Aimer la tempête

Le discours de fond de la recherche du bien-être me dérange. Il y a quelque chose que je ne comprends pas : pourquoi rejeter la moitié au moins de l’existence à « ça va passer », « cultivez l’espoir que les beaux jours reviendront » ?

N’apprécier que le grand soleil et la brise légère et tiède, cela revient à souffrir quand le temps change.

« Après la tempête le beau temps » ne nous apprend pas à aimer notre existence. Vraiment l’aimer. L’aimer sans condition. Aimer chaque victoire ET chaque défaite, aimer chaque moment de calme ET chaque moment de chaos. Aimer la certitude ET aimer l’incertitude. Ressentir de la joie dans la joie ET dans toutes les autres émotions.

Cela ne signifie pas que la tempête soit confortable, qu’on n’y grelotte pas de froid, trempé jusqu’à la moelle, éreinté par l’effort.

Seulement que l’on apprenne à aimer la vie dans tout ce qu’elle a à nous offrir, sans chercher de sens (on n’aime pas la tempête parce qu’elle nous rend plus résilient), uniquement parce que l’on est vivant, présent pour faire l’expérience du chaos autant que celle de l’ordre, et parce que l’on possède le don de percevoir la beauté dans toute chose.

« Le poète ne recherche rien d’autre que la conscience […]. Ils ne présentent pas leur art de façon à le faire paraître réel ; ils montrent le réel de telle sorte que celui-ci se révèle en tant qu’art. » (« It is nothing other than awareness that poets-that is, creators of all sorts-seek. They do not display their art so as to make it appear real; they display the real in a way that reveals it to be art.” (James P. Carse)

Vivre est un tout, un labyrinthe, un parc d’attractions cosmique. Nous avons le choix de fermer les yeux quand les manèges vont trop vite ou celui d’hurler d’effroi joyeux en levant les bras pour que la traversée soit encore plus amusante.

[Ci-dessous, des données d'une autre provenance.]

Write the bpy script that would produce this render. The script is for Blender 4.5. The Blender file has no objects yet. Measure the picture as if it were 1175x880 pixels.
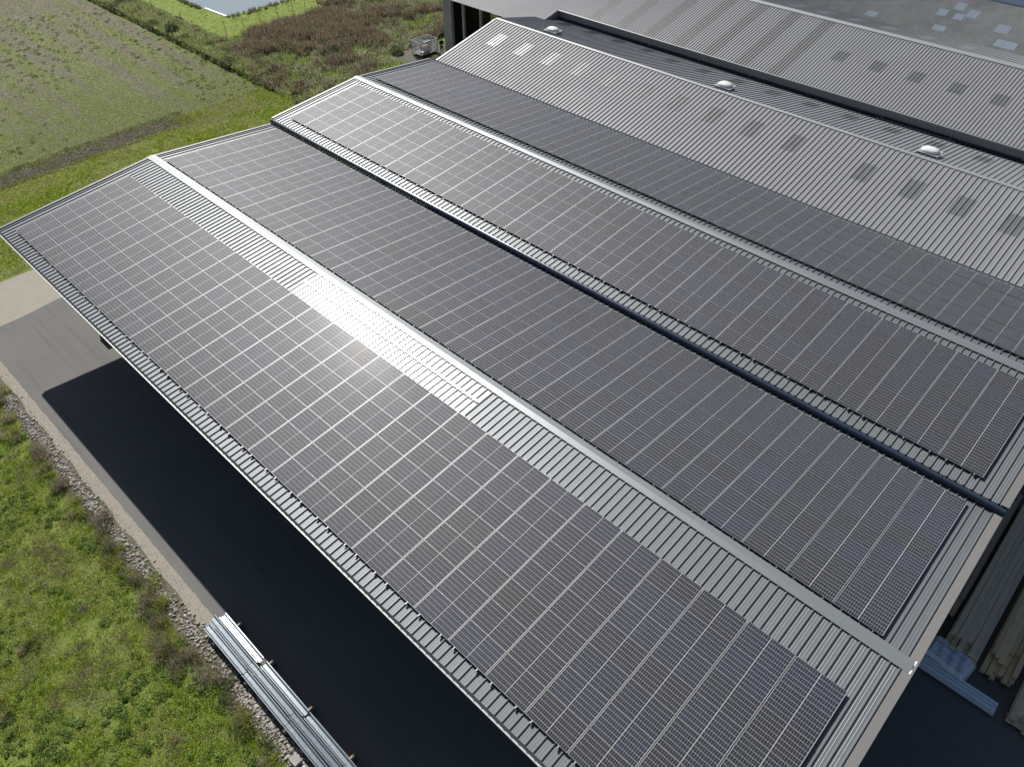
import bpy, bmesh, math, random
import numpy as np
from mathutils import Matrix, Vector
random.seed(7); rng = np.random.default_rng(11)
sc = bpy.context.scene
COL = sc.collection

# ------------------------------------------------------------------ camera
RW = np.array([[0.7239, 0.6898, -0.0045], [0.4754, -0.5036, -0.7213], [-0.4999, 0.5201, -0.6926]])
RW[0] /= np.linalg.norm(RW[0]); RW[2] -= RW[0]*(RW[2]@RW[0]); RW[2] /= np.linalg.norm(RW[2]); RW[1] = np.cross(RW[2], RW[0])
CAM = np.array([47.4634, -16.7622, 31.1679]); FPX = 862.9
cd = bpy.data.cameras.new('camera'); co = bpy.data.objects.new('camera', cd); COL.objects.link(co)
co.matrix_world = Matrix(((RW[0][0], -RW[1][0], -RW[2][0], CAM[0]), (RW[0][1], -RW[1][1], -RW[2][1], CAM[1]),
                          (RW[0][2], -RW[1][2], -RW[2][2], CAM[2]), (0, 0, 0, 1)))
cd.sensor_width = 36; cd.lens = FPX/1175*36; cd.clip_end = 3000; cd.clip_start = 0.5
sc.camera = co
def project(P):
    c = (np.atleast_2d(P)-CAM)@RW.T
    z = np.where(c[:, 2] > .1, c[:, 2], .1)
    return np.c_[587.5+FPX*c[:, 0]/z, 440+FPX*c[:, 1]/z]
def in_view(P, m=90):
    q = project(P); return (q[:, 0] > -m) & (q[:, 0] < 1175+m) & (q[:, 1] > -m) & (q[:, 1] < 880+m)

# ------------------------------------------------------------------ tags
def tag(o, label=None, cat=None, group=None, kind=None):
    if label: o['label'] = label
    if cat: o['category'] = cat
    if group: o['group'] = group
    if kind: o['kind'] = kind
    return o
def empty(name, loc=(0, 0, 0), rz=0):
    o = bpy.data.objects.new(name, None); COL.objects.link(o); o.location = loc; o.rotation_euler = (0, 0, rz)
    o.empty_display_size = .3
    return o

def wmat(o):
    m = Matrix.LocRotScale(o.location, o.rotation_euler, None)
    return wmat(o.parent) @ o.matrix_parent_inverse @ m if o.parent is not None else m
# ------------------------------------------------------------------ mesh builder
class MB:
    def __init__(s): s.v = []; s.f = []; s.m = []
    def add(s, vs, fs, mi=0):
        b = len(s.v); s.v += [tuple(map(float, p)) for p in vs]; s.f += [tuple(b+i for i in q) for q in fs]; s.m += [mi]*len(fs)
    def box(s, x0, x1, y0, y1, z0, z1, mi=0, top_only=False):
        v = [(x0, y0, z0), (x1, y0, z0), (x1, y1, z0), (x0, y1, z0), (x0, y0, z1), (x1, y0, z1), (x1, y1, z1), (x0, y1, z1)]
        f = [(4, 5, 6, 7), (0, 1, 5, 4), (1, 2, 6, 5), (2, 3, 7, 6), (3, 0, 4, 7)]
        if not top_only: f.append((3, 2, 1, 0))
        s.add(v, f, mi)
    def hexa(s, bot, top, mi=0):           # two quads of four corners
        s.add(list(bot)+list(top), [(4, 5, 6, 7), (0, 1, 5, 4), (1, 2, 6, 5), (2, 3, 7, 6), (3, 0, 4, 7), (3, 2, 1, 0)], mi)
    def tube(s, a, b, r, r2=None, n=8, mi=0):
        a = Vector(a); b = Vector(b); r2 = r if r2 is None else r2
        d = (b-a).normalized(); u = d.orthogonal().normalized(); w = d.cross(u)
        vs = [a+(u*math.cos(t)+w*math.sin(t))*r for t in [2*math.pi*i/n for i in range(n)]] + \
             [b+(u*math.cos(t)+w*math.sin(t))*r2 for t in [2*math.pi*i/n for i in range(n)]]
        fs = [(i, (i+1) % n, n+(i+1) % n, n+i) for i in range(n)]+[tuple(range(n-1, -1, -1)), tuple(range(n, 2*n))]
        s.add(vs, fs, mi)
    def build(s, name, mats, parent=None, origin=None, smooth=False):
        me = bpy.data.meshes.new(name)
        v = s.v
        if origin is not None: v = [(p[0]-origin[0], p[1]-origin[1], p[2]-origin[2]) for p in v]
        me.from_pydata(v, [], s.f)
        for m in (mats if isinstance(mats, (list, tuple)) else [mats]): me.materials.append(m)
        if any(s.m): me.polygons.foreach_set('material_index', s.m)
        if smooth: me.polygons.foreach_set('use_smooth', [True]*len(s.f))
        me.update()
        o = bpy.data.objects.new(name, me); COL.objects.link(o)
        if parent is not None:
            o.parent = parent
            if origin is None:             # vertices are in world space, parent sits at its own base
                o.matrix_parent_inverse = wmat(parent).inverted()
            else: o.location = (0, 0, 0)
        elif origin is not None: o.location = origin
        return o

# ------------------------------------------------------------------ materials
class NT:
    def __init__(s, name):
        s.mat = bpy.data.materials.new(name); s.mat.use_nodes = True; s.t = s.mat.node_tree
        s.b = s.t.nodes['Principled BSDF']
    def n(s, typ, **kw):
        d = s.t.nodes.new(typ)
        for k, v in kw.items():
            if hasattr(d, k): setattr(d, k, v)
        return d
    def l(s, a, b): s.t.links.new(a, b)
    def math(s, op, a, b=None, c=None):
        d = s.n('ShaderNodeMath'); d.operation = op
        for i, x in enumerate((a, b, c)):
            if x is None: continue
            if isinstance(x, (int, float)): d.inputs[i].default_value = x
            else: s.l(x, d.inputs[i])
        return d.outputs[0]
    def coords(s, kind='Object', scale=(1, 1, 1)):
        if kind == 'World':
            src = s.n('ShaderNodeNewGeometry').outputs['Position']
        else: src = s.n('ShaderNodeTexCoord').outputs[kind]
        m = s.n('ShaderNodeMapping'); m.inputs['Scale'].default_value = scale; s.l(src, m.inputs['Vector']); return m.outputs[0]
    def noise(s, vec, scale, detail=4, rough=.6):
        d = s.n('ShaderNodeTexNoise'); d.inputs['Scale'].default_value = scale; d.inputs['Detail'].default_value = detail
        d.inputs['Roughness'].default_value = rough; s.l(vec, d.inputs['Vector']); return d.outputs['Fac']
    def ramp(s, fac, stops):
        d = s.n('ShaderNodeValToRGB'); e = d.color_ramp.elements
        while len(e) < len(stops): e.new(.5)
        for i, (p, c) in enumerate(stops):
            e[i].position = p; e[i].color = (c if isinstance(c, (tuple, list)) else (c, c, c))+((1,) if not (isinstance(c, (tuple, list)) and len(c) == 4) else ())
        s.l(fac, d.inputs[0]); return d.outputs[0]
    def mix(s, fac, a, b, mode='MIX'):
        d = s.n('ShaderNodeMix'); d.data_type = 'RGBA'; d.blend_type = mode
        for sock, x in ((d.inputs[0], fac), (d.inputs[6], a), (d.inputs[7], b)):
            if isinstance(x, (int, float)): sock.default_value = x if sock == d.inputs[0] else (x, x, x, 1)
            elif isinstance(x, tuple): sock.default_value = (*x, 1)[:4]
            else: s.l(x, sock)
        return d.outputs[2]
    def bump(s, h, strength=.3, dist=.02):
        d = s.n('ShaderNodeBump'); d.inputs['Strength'].default_value = strength; d.inputs['Distance'].default_value = dist
        s.l(h, d.inputs['Height']); s.l(d.outputs[0], s.b.inputs['Normal'])
    def set(s, **kw):
        for k, v in kw.items():
            i = s.b.inputs[k.replace('_', ' ')]
            if isinstance(v, (int, float)): i.default_value = v
            elif isinstance(v, tuple): i.default_value = (*v, 1)[:4]
            else: s.l(v, i)
        return s

def metal_sheet(name, col, var=.06, rough=.42, streak=(3.0, .25, .25), dirt=.0, metal=0.0, spec=.5):
    t = NT(name); v = t.coords('World', streak)
    n1 = t.noise(v, 1.0, 5, .6); n2 = t.noise(t.coords('World'), .35, 3)
    c0 = tuple(c*(1-var) for c in col); c1 = tuple(c*(1+var) for c in col)
    c = t.mix(n1, c0, c1)
    if dirt:
        d = t.ramp(t.noise(t.coords('World', (2.5, .5, .5)), .8, 6, .7), [(.45, 0.0), (.75, 1.0)])
        c = t.mix(t.math('MULTIPLY', d, dirt), c, (.17, .165, .14))
    t.set(Base_Color=c, Roughness=t.math('ADD', t.math('MULTIPLY', n2, .14), rough-.07), Specular_IOR_Level=spec, Metallic=metal)
    t.bump(t.noise(t.coords('World', (1.5, .7, 1)), 1.2, 2), .12, .02)
    return t.mat
M = {}
M['sheet'] = metal_sheet('coated_steel_sheet', (.155, .167, .174), rough=.46, metal=.35, dirt=.10)
M['sheet_old'] = metal_sheet('weathered_steel_sheet', (.205, .21, .22), var=.10, rough=.55, dirt=.2)
M['sheet_far'] = metal_sheet('older_light_sheet', (.42, .42, .405), var=.12, rough=.55, dirt=.3)
M['trim'] = metal_sheet('ridge_trim', (.19, .208, .214), var=.03, rough=.44, metal=.3, streak=(.4, .4, .4))
M['verge'] = metal_sheet('verge_trim', (.175, .172, .165), var=.03, rough=.42, streak=(.3, .3, .3))
M['gutter_lip'] = metal_sheet('pale_gutter', (.42, .42, .41), var=.04, rough=.4)
M['old_trim'] = metal_sheet('old_ridge_trim', (.25, .265, .265), var=.05, rough=.5)
M['gutter'] = metal_sheet('dark_gutter', (.035, .05, .075), var=.1, rough=.3, streak=(.3, 2, 2))
M['fascia'] = metal_sheet('dark_grey_wall_cladding', (.19, .195, .19), var=.12, rough=.5, streak=(.4, 1, 2))
M['grey_trim'] = metal_sheet('grey_band', (.27, .28, .275), var=.18, rough=.6, streak=(.25, 2, 2))

def simple(name, col, rough=.6, metallic=0.0, var=.15, scale=3, spec=.5, bump=0):
    t = NT(name); n = t.noise(t.coords('Object'), scale, 5)
    t.set(Base_Color=t.mix(n, tuple(c*(1-var) for c in col), tuple(min(1, c*(1+var)) for c in col)), Roughness=rough, Metallic=metallic, Specular_IOR_Level=spec)
    if bump: t.bump(t.noise(t.coords('Object'), scale*4, 4), bump, .02)
    return t.mat
M['skylight'] = None
def skylight(name, col, rough, var=.1):
    t = NT(name); n = t.noise(t.coords('World', (3, .5, 1)), 1.5, 5)
    t.set(Base_Color=t.mix(n, tuple(c*(1-var) for c in col), tuple(c*(1+var) for c in col)), Roughness=rough, Specular_IOR_Level=.6,
          Coat_Weight=.35, Coat_Roughness=.24)
    t.bump(t.noise(t.coords('World', (4, .8, 1)), 2.0, 3), .35, .02)
    return t.mat
M['skylight'] = skylight('clear_plastic_sheet', (.36, .37, .36), .29)
M['sky_old'] = skylight('dull_plastic_sheet', (.125, .13, .125), .4, .25)
M['sky_dirty'] = skylight('dirty_plastic_sheet', (.125, .125, .12), .5, .2)
M['sky_blue'] = skylight('blue_plastic_sheet', (.27, .32, .38), .3, .25)
M['dome'] = simple('white_dome', (.66, .66, .64), .4, var=.2)
M['frame'] = simple('aluminium_frame', (.29, .295, .30), .50, metallic=.7, var=.04)
M['galv'] = None
t = NT('galvanised_steel'); v = t.coords('Object', (1, 1, 1))
vo = t.n('ShaderNodeTexVoronoi'); vo.inputs['Scale'].default_value = 14; t.l(v, vo.inputs['Vector'])
t.set(Base_Color=t.mix(vo.outputs['Distance'], (.24, .28, .31), (.38, .42, .45)), Metallic=.8, Roughness=.21); M['galv'] = t.mat
M['palegalv2'] = simple('bright_galvanised', (.72, .80, .86), .4, metallic=.2)
M['palegalv'] = simple('pale_galvanised', (.5, .51, .52), .5, metallic=.2)
M['steel_dark'] = simple('painted_steel_frame', (.10, .11, .12), .5)
M['steel_grey'] = simple('grey_painted_steel', (.28, .29, .30), .5)
M['concrete'] = simple('concrete', (.30, .29, .27), .85, var=.15, scale=1.5, bump=.3)
M['barnwall'] = simple('grey_barn_panel', (.48, .47, .44), .8, var=.25, scale=1.2)
M['dark_in'] = simple('dark_interior', (.03, .032, .035), .8)  # barn interior walls, and the shade painted along the cladding foot
M['brown'] = simple('rusty_brown', (.18, .09, .05), .8, var=.3)
M['white'] = simple('white_plastic', (.8, .8, .8), .4, var=.03)
M['blue'] = simple('blue_plastic', (.66, .72, .80), .35, var=.25, scale=2)
M['cloth'] = simple('dark_cloth', (.012, .012, .014), .9)
M['skin'] = simple('skin', (.42, .25, .18), .6, var=.05)
M['hair'] = simple('dark_hair', (.02, .015, .012), .7)
M['cable'] = simple('black_plastic', (.02, .02, .02), .5)
M['postwood2'] = simple('grey_bearer_wood', (.24, .20, .15), .85, var=.3, scale=8)
M['postwood'] = simple('grey_post_wood', (.10, .09, .075), .85, var=.3, scale=8)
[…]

Je n’en peux plus des discours qui érigent en condition du bonheur le confort d’une vie sans désagrément. Ni ceux qui prônent le détachement émotionnel (ou pire, la gestion des émotions). Je ne suis ni zen ni stoïcien. Je le suis d’autant moins que j’ai pratiqué ces deux courants pendant une décennie et qu’ils m’ont apporté précisément ce qu’ils promettent : le détachement. Qui m’apparaît aujourd’hui comme une fuite, une manière de survoler l’existence, pas de l’empoigner.

J’en garde des outils qui aident à rester à flot quand le chaos se fait trop menaçant. Des outils, pas une finalité.

Je n’en peux plus de la psychologie positive qui vise à gommer tout ce qui donne de la profondeur, du relief et de l’intérêt à l’existence : ses surprises, ses défis, ses invitations à jouer avec elle.

Je ne suis pas venu dans cette vie pour m’avachir devant le spectacle morne d’un quotidien contrôlé. Je suis venu pour vivre. Rencontrer l’altérité, me heurter aux murs de l’incommunicabilité, me passionner pour des choses absurdes, collecter et inventer des histoires.

Pas pour me conformer aux règles d’un système qui exploite, ravage, avilit l’Homme et la Nature, mais pour vibrer, traverser des tempêtes et des périodes de calme plat autant que des périodes où le vent arrière me donne l’impression de voler au-dessus des Océans.

Si je ne suis, comme je l’espère, qu’à la moitié de mon existence, je compte bien me débarrasser des derniers lambeaux de mon désir d’appartenance à des paradigmes qui ne me conviennent pas et exulter aussi bien au plus dur d’une tempête vorace qu’au plus doux d’un après-midi de gourmande sensualité.